15. Bangkok, Thailand
> Population (2021): 10.72 million
Bangkok was built on a bed of soft clay stretching over swampland, so has been sinking gradually for much of its history. Last year, scientists announced that portions of the city were now as much as a meter (3.28 feet) lower than they were originally. Some sources predict that Bangkok will be totally submerged by 2200.
14. Lima, Peru
> Population (2021): 10.88 million
In 2012, the Peruvian Navy’s oceanography department warned that significant stretches of the coastline around Lima could be rendered uninhabitable by rising seas and eroding beaches by 2092. Another consequence of global warming for Lima to worry about is the melting of tropical glaciers in the nearby Cordillera Blanca region, which supply hydroelectric power and drinking water to the Peruvian capital.
13. Jakarta, Indonesia
> Population (2021): 10.92 million
The Indonesian capital is threatened not only by rising seas but by sinking land, as groundwater is pumped out of the aquifers beneath the city. Because of the environmental threat to Jakarta, the country’s president, Joko Widodo, is promoting a controversial and as yet unfunded plan to move the capital to a new location on the island of Borneo.
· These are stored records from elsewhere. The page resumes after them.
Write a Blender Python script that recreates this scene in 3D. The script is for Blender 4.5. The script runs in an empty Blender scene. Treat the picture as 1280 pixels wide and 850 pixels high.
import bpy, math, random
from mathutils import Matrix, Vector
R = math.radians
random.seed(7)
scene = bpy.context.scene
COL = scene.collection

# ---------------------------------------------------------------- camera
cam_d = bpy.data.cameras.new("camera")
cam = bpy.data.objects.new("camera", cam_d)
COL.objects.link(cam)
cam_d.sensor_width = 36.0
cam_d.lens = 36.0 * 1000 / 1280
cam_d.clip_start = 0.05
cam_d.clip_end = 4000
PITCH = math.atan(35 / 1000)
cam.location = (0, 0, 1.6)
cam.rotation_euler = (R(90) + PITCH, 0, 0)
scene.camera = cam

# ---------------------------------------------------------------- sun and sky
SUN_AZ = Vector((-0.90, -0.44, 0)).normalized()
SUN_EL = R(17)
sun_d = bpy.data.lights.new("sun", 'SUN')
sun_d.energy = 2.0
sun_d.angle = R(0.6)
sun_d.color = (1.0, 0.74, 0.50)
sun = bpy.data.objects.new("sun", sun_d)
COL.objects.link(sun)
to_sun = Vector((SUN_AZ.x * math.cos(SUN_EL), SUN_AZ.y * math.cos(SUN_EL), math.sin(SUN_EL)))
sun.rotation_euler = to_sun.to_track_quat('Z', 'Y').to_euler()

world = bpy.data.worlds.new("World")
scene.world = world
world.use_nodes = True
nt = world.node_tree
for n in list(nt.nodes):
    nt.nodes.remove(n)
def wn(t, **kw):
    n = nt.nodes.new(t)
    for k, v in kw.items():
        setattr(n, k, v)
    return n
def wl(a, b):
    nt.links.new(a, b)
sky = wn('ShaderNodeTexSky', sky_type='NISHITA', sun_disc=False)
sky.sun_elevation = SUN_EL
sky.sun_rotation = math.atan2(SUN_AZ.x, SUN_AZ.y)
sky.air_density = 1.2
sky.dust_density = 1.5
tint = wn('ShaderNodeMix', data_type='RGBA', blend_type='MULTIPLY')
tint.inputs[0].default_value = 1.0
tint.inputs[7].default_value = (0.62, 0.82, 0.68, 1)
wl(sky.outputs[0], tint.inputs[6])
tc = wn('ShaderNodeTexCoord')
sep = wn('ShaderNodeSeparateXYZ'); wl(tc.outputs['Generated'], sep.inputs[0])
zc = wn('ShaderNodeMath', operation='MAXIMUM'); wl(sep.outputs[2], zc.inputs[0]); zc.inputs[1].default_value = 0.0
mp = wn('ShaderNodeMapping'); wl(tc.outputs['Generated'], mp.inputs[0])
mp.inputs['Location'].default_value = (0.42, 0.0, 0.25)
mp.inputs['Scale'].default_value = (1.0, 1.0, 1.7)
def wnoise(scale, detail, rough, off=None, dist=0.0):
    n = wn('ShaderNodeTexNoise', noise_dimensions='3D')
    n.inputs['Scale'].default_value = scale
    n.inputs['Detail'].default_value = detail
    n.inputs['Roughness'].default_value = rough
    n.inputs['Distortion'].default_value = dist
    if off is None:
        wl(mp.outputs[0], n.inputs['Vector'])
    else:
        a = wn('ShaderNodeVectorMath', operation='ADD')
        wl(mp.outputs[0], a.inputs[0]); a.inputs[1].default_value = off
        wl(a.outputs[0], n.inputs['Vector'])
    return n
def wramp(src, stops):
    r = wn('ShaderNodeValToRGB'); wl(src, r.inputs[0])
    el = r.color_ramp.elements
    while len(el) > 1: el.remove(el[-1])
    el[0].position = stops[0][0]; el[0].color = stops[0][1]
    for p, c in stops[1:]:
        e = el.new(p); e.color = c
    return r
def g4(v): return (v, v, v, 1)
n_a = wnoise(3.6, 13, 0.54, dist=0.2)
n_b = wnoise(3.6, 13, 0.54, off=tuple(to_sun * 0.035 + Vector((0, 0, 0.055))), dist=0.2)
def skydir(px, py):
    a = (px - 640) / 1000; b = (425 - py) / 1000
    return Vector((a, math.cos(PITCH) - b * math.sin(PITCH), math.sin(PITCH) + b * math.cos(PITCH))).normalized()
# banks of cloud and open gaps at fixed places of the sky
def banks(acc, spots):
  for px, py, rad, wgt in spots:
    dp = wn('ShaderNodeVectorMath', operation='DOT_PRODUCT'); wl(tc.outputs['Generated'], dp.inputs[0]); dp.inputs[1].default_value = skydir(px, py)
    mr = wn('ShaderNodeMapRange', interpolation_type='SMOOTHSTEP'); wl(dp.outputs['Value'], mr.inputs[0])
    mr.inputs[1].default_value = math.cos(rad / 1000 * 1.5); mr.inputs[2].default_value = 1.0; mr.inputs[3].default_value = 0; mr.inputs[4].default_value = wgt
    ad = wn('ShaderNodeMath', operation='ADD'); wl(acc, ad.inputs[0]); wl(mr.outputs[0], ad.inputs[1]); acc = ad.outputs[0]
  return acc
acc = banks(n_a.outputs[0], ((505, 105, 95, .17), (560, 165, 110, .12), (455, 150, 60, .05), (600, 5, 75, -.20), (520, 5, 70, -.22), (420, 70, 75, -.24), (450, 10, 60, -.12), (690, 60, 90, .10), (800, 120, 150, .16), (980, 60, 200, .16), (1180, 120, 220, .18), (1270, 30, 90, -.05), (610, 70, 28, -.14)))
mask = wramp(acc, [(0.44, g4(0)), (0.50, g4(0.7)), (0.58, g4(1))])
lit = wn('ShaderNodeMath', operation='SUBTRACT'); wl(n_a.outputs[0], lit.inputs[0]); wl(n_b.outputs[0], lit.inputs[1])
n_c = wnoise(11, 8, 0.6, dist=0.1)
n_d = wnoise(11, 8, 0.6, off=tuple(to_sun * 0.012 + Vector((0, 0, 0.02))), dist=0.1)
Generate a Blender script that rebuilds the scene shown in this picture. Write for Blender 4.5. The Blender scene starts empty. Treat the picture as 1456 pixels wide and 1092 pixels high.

12. Chennai (Madras), India
> Population (2021): 11.24 million
Formerly known as Madras, this city is the sixth-most populous in India. Last year, a study by the nation’s National Centre for Coastal Research predicted that any property within 100 meters (about 109 yards) of Chennai’s coastline will be permanently inundated by 2025 if sea level rise continues at its current rate. By 2100, the study added, waters could reach a full kilometer (over six-tenths of a mile) from the seaside.
11. Shenzhen, China
> Population (2021): 12.59 million
This one-time small fishing village in the Pearl River Delta is now a major tech hub with a population that may greatly exceed the official figure due to unregistered migrants, commuters, and short-term residents. Buffeted by super-typhoons and subject to surges from the South China Sea, the city “does not have the knowledge and resources, and is far from getting ready to react to the threats of sea level rise and other climate-induced changes at the scale being forecasted by scientists,” according to a 2019 paper from the Fábos Conference on Landscape and Greenway Planning.